There is a sense in which the Neoclassical notion of “equilibrium” has to do with the “necessity” of “scarcity” of “provisions” in proportion to endless “wants”. Both Schopenhauer and Robbins understand the Will and “wants”, respectively, as “insatiable”. But whereas Schopenhauer sees this as a motive “to renounce” the world of wants, Robbins takes it more realistically as the “budget constraint” of Neoclassical Theory as “the science of choice” – what makes “choice” subject to “scientific and rational” treatment.



But in order to escape from the “gravitational orbit” of “equilibrium” the “freedom” of the entrepreneur is needed.
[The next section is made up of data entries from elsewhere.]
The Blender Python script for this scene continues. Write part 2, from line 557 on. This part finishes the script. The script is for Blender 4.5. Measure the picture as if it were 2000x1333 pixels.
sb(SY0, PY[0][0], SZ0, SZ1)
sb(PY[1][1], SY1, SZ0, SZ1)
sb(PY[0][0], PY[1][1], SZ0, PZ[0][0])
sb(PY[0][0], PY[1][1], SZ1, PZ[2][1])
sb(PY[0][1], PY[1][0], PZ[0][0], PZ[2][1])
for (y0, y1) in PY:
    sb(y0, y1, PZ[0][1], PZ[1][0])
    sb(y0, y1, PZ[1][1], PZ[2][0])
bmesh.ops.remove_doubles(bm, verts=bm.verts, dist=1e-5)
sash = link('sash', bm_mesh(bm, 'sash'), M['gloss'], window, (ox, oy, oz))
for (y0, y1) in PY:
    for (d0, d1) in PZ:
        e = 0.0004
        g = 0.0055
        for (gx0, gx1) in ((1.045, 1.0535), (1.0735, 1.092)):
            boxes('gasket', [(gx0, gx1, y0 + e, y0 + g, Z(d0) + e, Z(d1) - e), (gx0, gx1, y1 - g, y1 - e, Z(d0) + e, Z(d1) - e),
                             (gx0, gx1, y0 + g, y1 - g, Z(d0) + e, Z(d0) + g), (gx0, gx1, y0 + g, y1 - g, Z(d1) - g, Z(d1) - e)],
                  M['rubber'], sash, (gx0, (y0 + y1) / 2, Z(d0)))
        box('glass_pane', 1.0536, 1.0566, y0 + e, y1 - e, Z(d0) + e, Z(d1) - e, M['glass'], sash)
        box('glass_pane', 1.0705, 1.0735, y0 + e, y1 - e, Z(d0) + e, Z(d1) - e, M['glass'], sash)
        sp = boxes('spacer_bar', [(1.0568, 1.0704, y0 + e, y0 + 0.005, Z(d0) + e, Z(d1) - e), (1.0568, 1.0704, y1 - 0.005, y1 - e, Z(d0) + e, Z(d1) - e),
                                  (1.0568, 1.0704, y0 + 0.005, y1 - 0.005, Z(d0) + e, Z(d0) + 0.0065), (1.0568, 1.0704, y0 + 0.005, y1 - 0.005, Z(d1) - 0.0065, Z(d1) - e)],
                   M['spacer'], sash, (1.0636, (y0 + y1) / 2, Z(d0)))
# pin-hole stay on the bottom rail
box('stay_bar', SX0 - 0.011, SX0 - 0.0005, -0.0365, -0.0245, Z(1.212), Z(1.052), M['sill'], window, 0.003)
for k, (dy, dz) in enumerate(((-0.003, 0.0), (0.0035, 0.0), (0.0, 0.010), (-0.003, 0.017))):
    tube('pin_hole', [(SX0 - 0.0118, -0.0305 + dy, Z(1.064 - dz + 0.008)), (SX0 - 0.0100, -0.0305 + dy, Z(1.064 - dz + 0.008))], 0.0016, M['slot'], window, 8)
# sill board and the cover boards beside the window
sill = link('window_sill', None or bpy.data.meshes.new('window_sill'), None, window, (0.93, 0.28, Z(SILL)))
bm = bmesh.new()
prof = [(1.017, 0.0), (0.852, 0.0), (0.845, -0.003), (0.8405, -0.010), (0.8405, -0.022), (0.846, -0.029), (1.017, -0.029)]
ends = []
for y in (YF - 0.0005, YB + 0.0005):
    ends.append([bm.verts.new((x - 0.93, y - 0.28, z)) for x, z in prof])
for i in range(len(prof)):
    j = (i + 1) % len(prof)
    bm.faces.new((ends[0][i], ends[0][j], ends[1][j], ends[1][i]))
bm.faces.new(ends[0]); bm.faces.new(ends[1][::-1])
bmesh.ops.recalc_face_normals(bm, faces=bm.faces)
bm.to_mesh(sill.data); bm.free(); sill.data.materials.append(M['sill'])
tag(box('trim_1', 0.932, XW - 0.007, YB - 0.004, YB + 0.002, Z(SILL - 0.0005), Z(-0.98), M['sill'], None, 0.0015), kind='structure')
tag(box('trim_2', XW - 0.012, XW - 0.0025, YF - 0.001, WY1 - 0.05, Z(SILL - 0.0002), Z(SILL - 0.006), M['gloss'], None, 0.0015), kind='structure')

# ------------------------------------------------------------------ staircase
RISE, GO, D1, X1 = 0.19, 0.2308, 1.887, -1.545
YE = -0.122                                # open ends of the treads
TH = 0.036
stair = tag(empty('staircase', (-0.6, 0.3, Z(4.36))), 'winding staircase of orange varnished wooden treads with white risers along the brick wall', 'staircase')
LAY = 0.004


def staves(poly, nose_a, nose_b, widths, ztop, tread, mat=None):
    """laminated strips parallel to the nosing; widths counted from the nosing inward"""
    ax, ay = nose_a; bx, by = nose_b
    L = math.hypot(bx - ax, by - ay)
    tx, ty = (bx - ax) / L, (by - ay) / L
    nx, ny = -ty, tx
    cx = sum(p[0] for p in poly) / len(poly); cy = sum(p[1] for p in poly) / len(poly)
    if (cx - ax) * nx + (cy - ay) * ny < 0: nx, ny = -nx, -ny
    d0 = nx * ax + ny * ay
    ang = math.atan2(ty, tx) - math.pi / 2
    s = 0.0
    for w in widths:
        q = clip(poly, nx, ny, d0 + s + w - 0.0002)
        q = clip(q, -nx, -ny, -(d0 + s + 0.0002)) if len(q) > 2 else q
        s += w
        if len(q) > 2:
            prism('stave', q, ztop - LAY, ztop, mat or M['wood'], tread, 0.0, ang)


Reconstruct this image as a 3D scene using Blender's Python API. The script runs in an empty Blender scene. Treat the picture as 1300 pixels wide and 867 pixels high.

Indeed, the entire point to Neoclassical value theory is precisely the ability of the capitalist-entrepreneur “to free” himself from “immediate consumption” by “deferring” it and thereby “substituting” it with “labor-saving tools”. It is not the “renunciation” of Schopenhauer whose society is entirely “eristic” and the State can only keep individuals from descending back into the bellum civium. For Neoclassical theory the State can reward the productivity of labor by protecting the “deferral of consumption” of the capitalist entrepreneur.



For Schumpeter this “deferral” is not sufficient because it belongs to the “Statik”: value and profits can arise only from the “creativity” of the entrepreneur who “elevates” and therefore “frees” himself from the gravitational pull of the “static” and reaches the heights of “innovation” by distinguishing his “individuality-personality” (Unternehmer-personalitat) from that of the “mass”. The State must therefore do more than just protect property rights: it must also protect intellectual property from the “rentier” capitalists (finance). Not “labor” but “enterprise” is the gateway to “freedom” and “profit” as against “interest” and “rent”.



With Classical theory, instead, the capitalist appears “redundant” from the start, because “labor” is the source of value. Even Marx’s version preserves this “socially necessary labor time” and the “reproduction of society”. – Whence comes the “surplus value” that capitalists exploit from workers.



But Marx introduces the “use value” of living labor. - So here the sphere of “necessity” is labor-power and that of potential “freedom” is “living labor” (Grundrisse).